As for the second pantheon, ordered by King Duarte, son of King João I, and also intended as a family pavilion, it was to remain uncompleted to this day, giving rise to the commonly used name of the Unfinished Chapels.

Built by Huguet only as far as the height of its laced ogive arches, the chapels were gradually vaulted on different occasions. Employing an elaborate style, of which the use of hanging keystones according to the taste for English Gothic verticals stands out, those intended for the King João II and his wife Queen Leonor (1458-1525) are particularly noteworthy. The dense, intricate work of the vaulted ceiling of this chapel, together with the portal by Mateus Fernandes, makes it one of the most original monuments in the Manueline style.

In spite of an attempt to finish the rotunda as envisioned by King Manuel I, the vaulted ceiling was never completed by human hand, thus leaving the sky as the limit...

In the first few decades of the 20th century the double tomb of King Duarte and Queen Leonor was placed in the axial chapel, the couple shown hand in hand in clear imitation of the tomb of King João I and Queen Filipa de Lencastre, their parents.

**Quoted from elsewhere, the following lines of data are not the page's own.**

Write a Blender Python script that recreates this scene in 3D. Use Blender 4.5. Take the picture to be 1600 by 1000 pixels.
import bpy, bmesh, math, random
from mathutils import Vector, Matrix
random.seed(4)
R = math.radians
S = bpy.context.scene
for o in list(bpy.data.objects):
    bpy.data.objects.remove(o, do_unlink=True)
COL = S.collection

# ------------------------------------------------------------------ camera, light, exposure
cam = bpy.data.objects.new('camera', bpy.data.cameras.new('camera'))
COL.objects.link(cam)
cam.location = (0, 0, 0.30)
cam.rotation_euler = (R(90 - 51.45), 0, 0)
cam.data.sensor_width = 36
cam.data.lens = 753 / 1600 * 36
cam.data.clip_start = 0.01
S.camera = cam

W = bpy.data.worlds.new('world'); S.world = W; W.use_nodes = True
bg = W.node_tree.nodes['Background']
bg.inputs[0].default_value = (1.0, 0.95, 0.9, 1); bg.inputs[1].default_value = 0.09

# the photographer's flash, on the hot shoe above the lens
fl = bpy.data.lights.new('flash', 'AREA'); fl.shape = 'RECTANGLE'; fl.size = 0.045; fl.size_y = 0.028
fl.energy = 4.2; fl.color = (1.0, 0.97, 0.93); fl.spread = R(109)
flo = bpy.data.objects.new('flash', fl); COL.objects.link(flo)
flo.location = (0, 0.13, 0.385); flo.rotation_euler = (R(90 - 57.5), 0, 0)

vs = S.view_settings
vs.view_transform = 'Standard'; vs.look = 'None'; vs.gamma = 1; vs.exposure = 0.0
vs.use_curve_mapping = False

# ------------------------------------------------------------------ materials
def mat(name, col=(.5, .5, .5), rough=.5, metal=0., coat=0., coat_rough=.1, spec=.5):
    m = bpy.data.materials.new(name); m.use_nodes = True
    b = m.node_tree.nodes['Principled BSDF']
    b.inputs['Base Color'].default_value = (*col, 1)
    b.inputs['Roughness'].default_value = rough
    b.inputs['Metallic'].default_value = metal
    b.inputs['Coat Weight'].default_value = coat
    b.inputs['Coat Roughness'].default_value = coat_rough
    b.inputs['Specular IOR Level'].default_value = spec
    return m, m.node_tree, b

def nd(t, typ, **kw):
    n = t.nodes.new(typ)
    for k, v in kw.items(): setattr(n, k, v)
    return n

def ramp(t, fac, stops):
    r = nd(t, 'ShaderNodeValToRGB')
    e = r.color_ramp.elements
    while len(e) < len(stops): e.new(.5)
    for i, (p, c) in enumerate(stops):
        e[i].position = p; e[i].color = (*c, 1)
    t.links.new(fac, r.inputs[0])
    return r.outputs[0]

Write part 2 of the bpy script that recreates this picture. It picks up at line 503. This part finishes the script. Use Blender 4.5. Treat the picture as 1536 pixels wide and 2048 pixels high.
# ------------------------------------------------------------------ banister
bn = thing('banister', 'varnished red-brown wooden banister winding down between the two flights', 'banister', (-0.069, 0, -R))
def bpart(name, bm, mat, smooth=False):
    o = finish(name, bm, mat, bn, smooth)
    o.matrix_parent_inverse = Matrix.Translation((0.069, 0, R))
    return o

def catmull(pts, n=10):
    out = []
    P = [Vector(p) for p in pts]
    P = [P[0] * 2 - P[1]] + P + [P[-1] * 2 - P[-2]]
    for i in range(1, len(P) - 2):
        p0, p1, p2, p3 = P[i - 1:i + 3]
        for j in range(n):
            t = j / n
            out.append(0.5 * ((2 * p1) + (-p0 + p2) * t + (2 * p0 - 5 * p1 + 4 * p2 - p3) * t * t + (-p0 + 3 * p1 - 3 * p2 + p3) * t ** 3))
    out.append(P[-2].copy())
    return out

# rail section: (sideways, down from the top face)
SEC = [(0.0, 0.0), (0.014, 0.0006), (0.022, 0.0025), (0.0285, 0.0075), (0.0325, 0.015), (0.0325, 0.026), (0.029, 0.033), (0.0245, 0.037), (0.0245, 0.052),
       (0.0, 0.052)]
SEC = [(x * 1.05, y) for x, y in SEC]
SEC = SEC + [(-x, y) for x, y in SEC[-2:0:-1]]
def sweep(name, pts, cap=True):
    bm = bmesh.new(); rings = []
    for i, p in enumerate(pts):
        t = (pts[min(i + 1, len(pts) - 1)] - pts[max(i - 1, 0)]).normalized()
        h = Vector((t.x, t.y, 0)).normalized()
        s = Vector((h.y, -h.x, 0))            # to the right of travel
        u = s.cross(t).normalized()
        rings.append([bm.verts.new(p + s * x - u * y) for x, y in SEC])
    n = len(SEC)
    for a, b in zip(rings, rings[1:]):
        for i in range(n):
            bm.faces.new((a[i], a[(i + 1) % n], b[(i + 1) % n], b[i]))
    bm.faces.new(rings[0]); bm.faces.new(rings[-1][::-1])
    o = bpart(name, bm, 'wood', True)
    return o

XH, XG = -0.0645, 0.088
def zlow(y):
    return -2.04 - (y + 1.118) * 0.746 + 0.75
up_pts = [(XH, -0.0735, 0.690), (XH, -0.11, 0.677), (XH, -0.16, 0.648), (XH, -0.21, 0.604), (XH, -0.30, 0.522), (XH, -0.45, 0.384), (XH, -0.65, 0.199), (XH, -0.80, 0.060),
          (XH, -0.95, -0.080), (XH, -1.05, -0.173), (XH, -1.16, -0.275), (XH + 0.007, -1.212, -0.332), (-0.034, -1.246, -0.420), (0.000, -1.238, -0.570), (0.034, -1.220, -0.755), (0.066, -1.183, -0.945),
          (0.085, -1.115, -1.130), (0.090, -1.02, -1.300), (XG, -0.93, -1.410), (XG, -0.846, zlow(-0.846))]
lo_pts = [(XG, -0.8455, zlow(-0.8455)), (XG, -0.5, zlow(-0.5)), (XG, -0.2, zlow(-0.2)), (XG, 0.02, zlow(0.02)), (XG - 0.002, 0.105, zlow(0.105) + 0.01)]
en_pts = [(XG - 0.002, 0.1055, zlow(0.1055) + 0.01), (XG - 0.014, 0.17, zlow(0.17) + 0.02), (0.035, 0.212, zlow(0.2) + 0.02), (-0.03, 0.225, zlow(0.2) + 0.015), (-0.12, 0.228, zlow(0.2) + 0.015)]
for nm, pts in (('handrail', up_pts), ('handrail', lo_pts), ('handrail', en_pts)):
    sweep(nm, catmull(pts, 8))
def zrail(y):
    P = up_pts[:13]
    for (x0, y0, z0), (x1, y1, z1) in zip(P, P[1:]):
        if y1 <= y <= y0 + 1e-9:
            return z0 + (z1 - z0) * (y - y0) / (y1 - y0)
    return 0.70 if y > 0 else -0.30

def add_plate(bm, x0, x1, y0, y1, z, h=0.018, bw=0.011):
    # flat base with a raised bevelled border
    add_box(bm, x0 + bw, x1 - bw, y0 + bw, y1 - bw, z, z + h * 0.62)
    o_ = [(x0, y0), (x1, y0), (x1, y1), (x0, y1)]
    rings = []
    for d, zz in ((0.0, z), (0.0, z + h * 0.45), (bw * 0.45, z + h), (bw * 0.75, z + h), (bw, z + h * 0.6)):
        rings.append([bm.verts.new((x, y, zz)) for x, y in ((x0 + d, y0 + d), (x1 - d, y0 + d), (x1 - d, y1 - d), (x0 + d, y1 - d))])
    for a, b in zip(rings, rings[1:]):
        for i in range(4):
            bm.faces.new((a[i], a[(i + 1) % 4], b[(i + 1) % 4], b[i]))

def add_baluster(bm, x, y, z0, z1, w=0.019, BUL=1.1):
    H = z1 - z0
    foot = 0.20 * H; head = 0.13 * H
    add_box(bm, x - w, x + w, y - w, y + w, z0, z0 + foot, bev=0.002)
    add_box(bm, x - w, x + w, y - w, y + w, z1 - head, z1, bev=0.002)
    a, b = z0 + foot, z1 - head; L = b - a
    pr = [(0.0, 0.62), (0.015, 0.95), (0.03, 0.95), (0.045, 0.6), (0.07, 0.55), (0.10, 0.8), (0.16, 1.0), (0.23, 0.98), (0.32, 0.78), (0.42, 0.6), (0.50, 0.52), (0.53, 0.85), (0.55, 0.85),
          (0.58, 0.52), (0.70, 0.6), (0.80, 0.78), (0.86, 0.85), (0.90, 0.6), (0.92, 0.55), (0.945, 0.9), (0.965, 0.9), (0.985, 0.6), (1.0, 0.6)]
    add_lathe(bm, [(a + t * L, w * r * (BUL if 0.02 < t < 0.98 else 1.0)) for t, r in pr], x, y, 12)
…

At the same time, the decision to reintegrate the monument brought to the pantheon all the tombs dotted around the church, even those that bore no relation to it.

During the second half of the 19th century the Pantheon of King Duarte was the object of major restoration as well as simpler conservation measures, such as preparing the central octagon for new flooring, as much as for aesthetic reasons as to avoid weeds growing there.